/---
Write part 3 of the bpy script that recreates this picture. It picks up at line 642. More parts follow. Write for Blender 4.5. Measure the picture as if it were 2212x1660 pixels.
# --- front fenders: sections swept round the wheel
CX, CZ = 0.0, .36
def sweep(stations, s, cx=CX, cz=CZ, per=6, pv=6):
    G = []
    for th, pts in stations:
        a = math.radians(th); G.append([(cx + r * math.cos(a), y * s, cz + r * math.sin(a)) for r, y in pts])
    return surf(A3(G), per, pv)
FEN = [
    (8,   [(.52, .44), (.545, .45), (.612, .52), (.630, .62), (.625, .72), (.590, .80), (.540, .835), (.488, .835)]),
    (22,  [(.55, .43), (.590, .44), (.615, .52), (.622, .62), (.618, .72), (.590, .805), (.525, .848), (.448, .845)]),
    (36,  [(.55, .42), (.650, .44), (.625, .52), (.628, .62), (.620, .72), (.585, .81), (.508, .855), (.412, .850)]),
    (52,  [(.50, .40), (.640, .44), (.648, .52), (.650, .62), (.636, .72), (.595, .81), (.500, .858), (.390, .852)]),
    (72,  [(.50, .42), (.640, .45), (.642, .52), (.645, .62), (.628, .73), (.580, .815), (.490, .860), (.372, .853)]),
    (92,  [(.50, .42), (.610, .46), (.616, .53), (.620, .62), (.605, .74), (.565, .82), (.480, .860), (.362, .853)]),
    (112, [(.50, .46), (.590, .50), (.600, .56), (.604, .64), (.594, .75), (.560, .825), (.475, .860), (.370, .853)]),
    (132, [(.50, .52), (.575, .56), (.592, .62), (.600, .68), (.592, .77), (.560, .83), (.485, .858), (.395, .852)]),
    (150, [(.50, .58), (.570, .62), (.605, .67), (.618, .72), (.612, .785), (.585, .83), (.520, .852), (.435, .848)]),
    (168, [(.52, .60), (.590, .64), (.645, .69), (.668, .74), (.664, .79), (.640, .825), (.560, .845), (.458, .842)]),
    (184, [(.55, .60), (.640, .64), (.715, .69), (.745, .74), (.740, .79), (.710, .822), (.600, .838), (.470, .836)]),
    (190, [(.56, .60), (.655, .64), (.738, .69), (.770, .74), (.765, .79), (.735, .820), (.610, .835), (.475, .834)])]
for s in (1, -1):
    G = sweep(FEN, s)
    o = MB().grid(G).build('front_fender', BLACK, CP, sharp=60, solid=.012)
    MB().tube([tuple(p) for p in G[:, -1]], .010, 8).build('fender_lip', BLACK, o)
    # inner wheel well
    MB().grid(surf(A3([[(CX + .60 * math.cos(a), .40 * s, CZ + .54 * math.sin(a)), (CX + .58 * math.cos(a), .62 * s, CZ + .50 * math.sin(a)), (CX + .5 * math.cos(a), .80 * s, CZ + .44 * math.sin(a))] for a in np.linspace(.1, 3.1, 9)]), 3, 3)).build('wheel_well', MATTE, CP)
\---
## Problem to solve:
Return every line of the material exactly.

## Written response:
Write part 3 of the bpy script that recreates this picture. It picks up at line 642. More parts follow. Write for Blender 4.5. Measure the picture as if it were 2212x1660 pixels.
# --- front fenders: sections swept round the wheel
CX, CZ = 0.0, .36
def sweep(stations, s, cx=CX, cz=CZ, per=6, pv=6):
    G = []
    for th, pts in stations:
        a = math.radians(th); G.append([(cx + r * math.cos(a), y * s, cz + r * math.sin(a)) for r, y in pts])
    return surf(A3(G), per, pv)
FEN = [
    (8,   [(.52, .44), (.545, .45), (.612, .52), (.630, .62), (.625, .72), (.590, .80), (.540, .835), (.488, .835)]),
    (22,  [(.55, .43), (.590, .44), (.615, .52), (.622, .62), (.618, .72), (.590, .805), (.525, .848), (.448, .845)]),
    (36,  [(.55, .42), (.650, .44), (.625, .52), (.628, .62), (.620, .72), (.585, .81), (.508, .855), (.412, .850)]),
    (52,  [(.50, .40), (.640, .44), (.648, .52), (.650, .62), (.636, .72), (.595, .81), (.500, .858), (.390, .852)]),
    (72,  [(.50, .42), (.640, .45), (.642, .52), (.645, .62), (.628, .73), (.580, .815), (.490, .860), (.372, .853)]),
    (92,  [(.50, .42), (.610, .46), (.616, .53), (.620, .62), (.605, .74), (.565, .82), (.480, .860), (.362, .853)]),
    (112, [(.50, .46), (.590, .50), (.600, .56), (.604, .64), (.594, .75), (.560, .825), (.475, .860), (.370, .853)]),
    (132, [(.50, .52), (.575, .56), (.592, .62), (.600, .68), (.592, .77), (.560, .83), (.485, .858), (.395, .852)]),
    (150, [(.50, .58), (.570, .62), (.605, .67), (.618, .72), (.612, .785), (.585, .83), (.520, .852), (.435, .848)]),
    (168, [(.52, .60), (.590, .64), (.645, .69), (.668, .74), (.664, .79), (.640, .825), (.560, .845), (.458, .842)]),
    (184, [(.55, .60), (.640, .64), (.715, .69), (.745, .74), (.740, .79), (.710, .822), (.600, .838), (.470, .836)]),
    (190, [(.56, .60), (.655, .64), (.738, .69), (.770, .74), (.765, .79), (.735, .820), (.610, .835), (.475, .834)])]
for s in (1, -1):
    G = sweep(FEN, s)
    o = MB().grid(G).build('front_fender', BLACK, CP, sharp=60, solid=.012)
    MB().tube([tuple(p) for p in G[:, -1]], .010, 8).build('fender_lip', BLACK, o)
    # inner wheel well
    MB().grid(surf(A3([[(CX + .60 * math.cos(a), .40 * s, CZ + .54 * math.sin(a)), (CX + .58 * math.cos(a), .62 * s, CZ + .50 * math.sin(a)), (CX + .5 * math.cos(a), .80 * s, CZ + .44 * math.sin(a))] for a in np.linspace(.1, 3.1, 9)]), 3, 3)).build('wheel_well', MATTE, CP)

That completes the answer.